> _Source excerpt_:
※ ※ ※

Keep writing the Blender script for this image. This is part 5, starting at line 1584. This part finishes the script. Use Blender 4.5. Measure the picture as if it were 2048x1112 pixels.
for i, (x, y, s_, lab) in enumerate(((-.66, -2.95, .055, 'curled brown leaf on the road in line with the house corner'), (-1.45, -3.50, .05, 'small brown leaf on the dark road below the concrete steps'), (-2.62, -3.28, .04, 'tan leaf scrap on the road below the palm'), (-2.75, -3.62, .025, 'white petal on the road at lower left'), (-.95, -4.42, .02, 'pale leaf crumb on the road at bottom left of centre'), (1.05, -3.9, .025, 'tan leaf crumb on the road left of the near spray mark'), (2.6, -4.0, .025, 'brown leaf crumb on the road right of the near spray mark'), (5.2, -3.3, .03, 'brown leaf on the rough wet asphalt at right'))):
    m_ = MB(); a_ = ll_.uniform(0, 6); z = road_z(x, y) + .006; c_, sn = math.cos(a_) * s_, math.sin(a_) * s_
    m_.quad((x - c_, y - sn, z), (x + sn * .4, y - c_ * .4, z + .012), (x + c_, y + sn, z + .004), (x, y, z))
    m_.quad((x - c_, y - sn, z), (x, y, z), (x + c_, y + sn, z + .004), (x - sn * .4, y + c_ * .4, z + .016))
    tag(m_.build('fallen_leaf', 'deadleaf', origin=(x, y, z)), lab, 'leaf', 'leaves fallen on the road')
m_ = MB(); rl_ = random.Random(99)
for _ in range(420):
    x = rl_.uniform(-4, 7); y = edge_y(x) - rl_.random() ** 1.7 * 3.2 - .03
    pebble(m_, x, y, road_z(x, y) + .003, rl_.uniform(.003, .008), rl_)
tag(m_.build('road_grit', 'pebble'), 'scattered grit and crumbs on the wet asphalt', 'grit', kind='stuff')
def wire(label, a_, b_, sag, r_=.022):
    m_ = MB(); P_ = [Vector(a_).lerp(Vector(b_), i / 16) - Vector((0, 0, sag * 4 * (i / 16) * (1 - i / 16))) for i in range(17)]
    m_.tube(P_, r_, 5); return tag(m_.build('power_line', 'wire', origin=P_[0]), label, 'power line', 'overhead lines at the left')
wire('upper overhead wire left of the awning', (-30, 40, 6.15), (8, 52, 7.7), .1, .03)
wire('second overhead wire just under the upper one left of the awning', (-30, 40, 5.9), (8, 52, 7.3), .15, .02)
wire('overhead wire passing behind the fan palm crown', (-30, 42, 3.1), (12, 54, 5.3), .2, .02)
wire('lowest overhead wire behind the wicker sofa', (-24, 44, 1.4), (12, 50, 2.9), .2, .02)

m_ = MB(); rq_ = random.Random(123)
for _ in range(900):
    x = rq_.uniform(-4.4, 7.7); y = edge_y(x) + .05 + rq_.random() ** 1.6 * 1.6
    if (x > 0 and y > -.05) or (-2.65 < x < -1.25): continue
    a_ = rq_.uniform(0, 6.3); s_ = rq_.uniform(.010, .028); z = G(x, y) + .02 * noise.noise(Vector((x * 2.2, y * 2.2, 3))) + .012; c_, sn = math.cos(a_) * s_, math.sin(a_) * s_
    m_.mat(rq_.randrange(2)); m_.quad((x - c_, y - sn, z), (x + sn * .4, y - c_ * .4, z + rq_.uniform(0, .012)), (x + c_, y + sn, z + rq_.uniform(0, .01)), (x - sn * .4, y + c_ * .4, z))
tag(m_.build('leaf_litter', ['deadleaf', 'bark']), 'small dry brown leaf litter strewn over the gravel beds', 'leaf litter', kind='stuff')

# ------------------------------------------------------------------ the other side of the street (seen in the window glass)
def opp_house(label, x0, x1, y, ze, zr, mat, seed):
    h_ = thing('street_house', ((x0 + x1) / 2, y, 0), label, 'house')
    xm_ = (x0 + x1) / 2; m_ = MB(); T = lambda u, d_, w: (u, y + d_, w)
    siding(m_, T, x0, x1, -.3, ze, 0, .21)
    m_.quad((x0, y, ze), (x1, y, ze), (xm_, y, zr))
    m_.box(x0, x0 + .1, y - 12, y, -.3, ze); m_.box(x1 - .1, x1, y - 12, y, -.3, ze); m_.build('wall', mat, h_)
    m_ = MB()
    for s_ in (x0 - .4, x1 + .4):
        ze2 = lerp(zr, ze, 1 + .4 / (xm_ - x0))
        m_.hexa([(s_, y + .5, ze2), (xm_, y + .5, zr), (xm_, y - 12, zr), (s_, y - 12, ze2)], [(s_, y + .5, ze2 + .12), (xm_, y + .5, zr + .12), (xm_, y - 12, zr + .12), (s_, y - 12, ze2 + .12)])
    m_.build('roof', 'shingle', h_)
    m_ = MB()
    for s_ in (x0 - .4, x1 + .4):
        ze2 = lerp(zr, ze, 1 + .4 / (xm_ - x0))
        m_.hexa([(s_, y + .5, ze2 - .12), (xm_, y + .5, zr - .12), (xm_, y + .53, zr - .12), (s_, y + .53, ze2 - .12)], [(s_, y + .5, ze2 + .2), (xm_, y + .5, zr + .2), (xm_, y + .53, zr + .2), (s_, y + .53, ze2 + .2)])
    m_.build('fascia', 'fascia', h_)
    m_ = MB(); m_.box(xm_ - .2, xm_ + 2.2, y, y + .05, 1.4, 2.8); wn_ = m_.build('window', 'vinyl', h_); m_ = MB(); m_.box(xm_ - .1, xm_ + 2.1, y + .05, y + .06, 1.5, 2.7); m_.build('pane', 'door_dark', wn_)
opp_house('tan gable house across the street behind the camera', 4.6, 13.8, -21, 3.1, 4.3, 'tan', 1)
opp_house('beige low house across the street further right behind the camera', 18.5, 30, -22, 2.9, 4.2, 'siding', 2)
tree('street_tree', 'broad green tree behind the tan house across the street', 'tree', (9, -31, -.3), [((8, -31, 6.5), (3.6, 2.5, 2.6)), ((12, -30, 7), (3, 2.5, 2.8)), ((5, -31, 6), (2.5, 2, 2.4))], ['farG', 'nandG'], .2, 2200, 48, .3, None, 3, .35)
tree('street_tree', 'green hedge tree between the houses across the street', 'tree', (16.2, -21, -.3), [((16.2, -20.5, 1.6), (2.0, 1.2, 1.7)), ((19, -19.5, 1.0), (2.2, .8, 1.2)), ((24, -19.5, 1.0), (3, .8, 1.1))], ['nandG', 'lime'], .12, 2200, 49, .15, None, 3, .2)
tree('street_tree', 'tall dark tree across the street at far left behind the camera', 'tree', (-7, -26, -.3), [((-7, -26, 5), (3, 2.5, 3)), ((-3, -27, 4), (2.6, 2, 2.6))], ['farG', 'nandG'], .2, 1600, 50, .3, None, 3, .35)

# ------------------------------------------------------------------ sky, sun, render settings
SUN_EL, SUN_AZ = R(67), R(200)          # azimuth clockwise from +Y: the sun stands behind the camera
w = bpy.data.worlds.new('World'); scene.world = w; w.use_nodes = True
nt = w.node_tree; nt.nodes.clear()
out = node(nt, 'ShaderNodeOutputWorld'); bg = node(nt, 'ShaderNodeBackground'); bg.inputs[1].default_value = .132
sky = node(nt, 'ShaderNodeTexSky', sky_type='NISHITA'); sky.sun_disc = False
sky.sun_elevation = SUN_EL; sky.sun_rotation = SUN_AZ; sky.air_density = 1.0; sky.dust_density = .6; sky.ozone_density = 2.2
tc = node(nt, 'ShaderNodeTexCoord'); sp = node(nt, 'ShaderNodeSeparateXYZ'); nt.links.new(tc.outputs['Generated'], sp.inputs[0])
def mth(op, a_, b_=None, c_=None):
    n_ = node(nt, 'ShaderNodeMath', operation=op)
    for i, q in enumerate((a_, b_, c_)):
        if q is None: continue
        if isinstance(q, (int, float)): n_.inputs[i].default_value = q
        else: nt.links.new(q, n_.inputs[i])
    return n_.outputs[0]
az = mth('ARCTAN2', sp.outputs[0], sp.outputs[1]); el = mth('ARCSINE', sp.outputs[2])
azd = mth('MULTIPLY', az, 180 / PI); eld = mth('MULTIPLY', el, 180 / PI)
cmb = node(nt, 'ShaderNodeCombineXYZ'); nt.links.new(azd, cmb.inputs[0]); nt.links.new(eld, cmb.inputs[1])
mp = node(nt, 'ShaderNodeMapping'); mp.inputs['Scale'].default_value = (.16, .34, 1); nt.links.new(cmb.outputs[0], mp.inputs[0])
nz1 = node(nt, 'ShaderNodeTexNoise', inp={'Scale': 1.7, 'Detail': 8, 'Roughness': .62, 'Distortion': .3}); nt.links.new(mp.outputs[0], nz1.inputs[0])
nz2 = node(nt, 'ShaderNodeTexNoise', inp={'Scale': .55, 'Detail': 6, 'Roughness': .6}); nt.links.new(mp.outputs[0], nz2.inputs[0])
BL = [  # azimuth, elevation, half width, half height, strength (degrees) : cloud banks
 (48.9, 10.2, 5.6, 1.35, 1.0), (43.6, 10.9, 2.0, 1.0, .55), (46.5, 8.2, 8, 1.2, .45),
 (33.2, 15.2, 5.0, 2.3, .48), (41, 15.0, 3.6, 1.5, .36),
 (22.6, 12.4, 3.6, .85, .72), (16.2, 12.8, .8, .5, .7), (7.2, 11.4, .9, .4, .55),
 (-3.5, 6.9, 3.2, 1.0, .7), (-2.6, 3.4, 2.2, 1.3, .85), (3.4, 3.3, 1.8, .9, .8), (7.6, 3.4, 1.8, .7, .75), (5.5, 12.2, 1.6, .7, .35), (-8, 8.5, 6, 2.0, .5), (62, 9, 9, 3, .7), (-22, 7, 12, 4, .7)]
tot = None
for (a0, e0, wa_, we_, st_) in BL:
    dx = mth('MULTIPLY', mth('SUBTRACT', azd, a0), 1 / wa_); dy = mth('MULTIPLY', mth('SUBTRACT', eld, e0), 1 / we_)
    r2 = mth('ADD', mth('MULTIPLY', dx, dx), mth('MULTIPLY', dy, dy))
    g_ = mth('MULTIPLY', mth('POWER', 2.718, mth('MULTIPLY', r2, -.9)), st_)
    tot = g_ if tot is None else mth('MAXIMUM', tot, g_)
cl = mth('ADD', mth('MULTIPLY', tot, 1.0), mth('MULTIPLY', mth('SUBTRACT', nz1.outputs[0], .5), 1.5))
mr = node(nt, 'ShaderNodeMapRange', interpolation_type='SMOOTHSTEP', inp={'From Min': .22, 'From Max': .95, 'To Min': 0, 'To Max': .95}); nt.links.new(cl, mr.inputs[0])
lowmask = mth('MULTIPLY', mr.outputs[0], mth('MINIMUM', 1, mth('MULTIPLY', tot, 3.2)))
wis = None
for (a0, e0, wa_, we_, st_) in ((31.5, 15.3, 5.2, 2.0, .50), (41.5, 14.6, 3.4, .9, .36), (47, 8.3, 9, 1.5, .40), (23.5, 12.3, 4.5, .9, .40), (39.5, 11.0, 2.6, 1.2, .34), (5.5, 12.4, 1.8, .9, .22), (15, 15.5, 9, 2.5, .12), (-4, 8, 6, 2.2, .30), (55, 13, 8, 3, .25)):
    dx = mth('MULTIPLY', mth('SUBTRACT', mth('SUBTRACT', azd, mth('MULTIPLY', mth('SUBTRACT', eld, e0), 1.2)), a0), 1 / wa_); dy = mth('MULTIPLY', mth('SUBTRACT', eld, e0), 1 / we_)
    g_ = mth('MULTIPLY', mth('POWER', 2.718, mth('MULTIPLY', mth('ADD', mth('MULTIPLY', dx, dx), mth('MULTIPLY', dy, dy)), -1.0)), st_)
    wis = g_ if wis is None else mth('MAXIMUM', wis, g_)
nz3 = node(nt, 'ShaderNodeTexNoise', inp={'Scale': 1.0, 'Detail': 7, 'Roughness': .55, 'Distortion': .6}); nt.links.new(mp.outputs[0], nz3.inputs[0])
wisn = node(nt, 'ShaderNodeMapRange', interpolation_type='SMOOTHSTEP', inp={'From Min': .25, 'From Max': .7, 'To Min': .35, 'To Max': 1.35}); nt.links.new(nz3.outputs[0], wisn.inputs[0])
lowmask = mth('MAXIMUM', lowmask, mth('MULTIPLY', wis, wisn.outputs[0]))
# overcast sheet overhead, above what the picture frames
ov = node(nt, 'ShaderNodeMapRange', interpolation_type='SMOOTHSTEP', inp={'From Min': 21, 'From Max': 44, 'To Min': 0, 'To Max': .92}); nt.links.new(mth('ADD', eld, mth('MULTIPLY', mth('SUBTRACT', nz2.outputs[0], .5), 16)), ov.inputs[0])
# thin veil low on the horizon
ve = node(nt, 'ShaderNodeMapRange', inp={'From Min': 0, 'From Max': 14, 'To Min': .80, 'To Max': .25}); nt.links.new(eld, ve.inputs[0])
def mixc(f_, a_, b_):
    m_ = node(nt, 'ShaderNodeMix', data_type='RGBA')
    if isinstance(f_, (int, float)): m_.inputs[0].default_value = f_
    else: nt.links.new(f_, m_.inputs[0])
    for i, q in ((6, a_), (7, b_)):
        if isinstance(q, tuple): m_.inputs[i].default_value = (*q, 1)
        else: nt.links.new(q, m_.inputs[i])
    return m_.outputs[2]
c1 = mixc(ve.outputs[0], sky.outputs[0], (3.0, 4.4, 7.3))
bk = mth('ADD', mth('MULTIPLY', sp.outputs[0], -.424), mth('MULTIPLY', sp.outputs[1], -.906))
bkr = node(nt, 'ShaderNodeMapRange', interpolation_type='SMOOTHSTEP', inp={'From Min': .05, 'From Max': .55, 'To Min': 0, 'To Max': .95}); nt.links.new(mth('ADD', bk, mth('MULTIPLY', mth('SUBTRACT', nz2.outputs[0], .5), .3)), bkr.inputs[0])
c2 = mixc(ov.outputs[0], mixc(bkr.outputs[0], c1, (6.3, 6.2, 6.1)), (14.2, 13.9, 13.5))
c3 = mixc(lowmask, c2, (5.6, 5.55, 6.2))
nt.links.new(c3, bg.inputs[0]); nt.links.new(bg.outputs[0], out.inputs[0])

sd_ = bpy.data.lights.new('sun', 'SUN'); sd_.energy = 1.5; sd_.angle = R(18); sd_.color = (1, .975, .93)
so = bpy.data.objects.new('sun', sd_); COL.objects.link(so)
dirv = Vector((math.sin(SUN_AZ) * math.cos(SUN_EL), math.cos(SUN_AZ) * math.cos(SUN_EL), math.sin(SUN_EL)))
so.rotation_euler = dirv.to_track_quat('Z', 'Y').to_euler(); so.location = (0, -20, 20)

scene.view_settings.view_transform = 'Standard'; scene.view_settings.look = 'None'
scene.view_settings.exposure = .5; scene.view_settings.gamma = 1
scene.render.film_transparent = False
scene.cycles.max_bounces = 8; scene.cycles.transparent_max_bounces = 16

※ ※ ※

> _Exercise aim_: Exactly how many lines of the listing above contain the string "picture"? Give no more than the number.

> _Answer for this exercise_: 2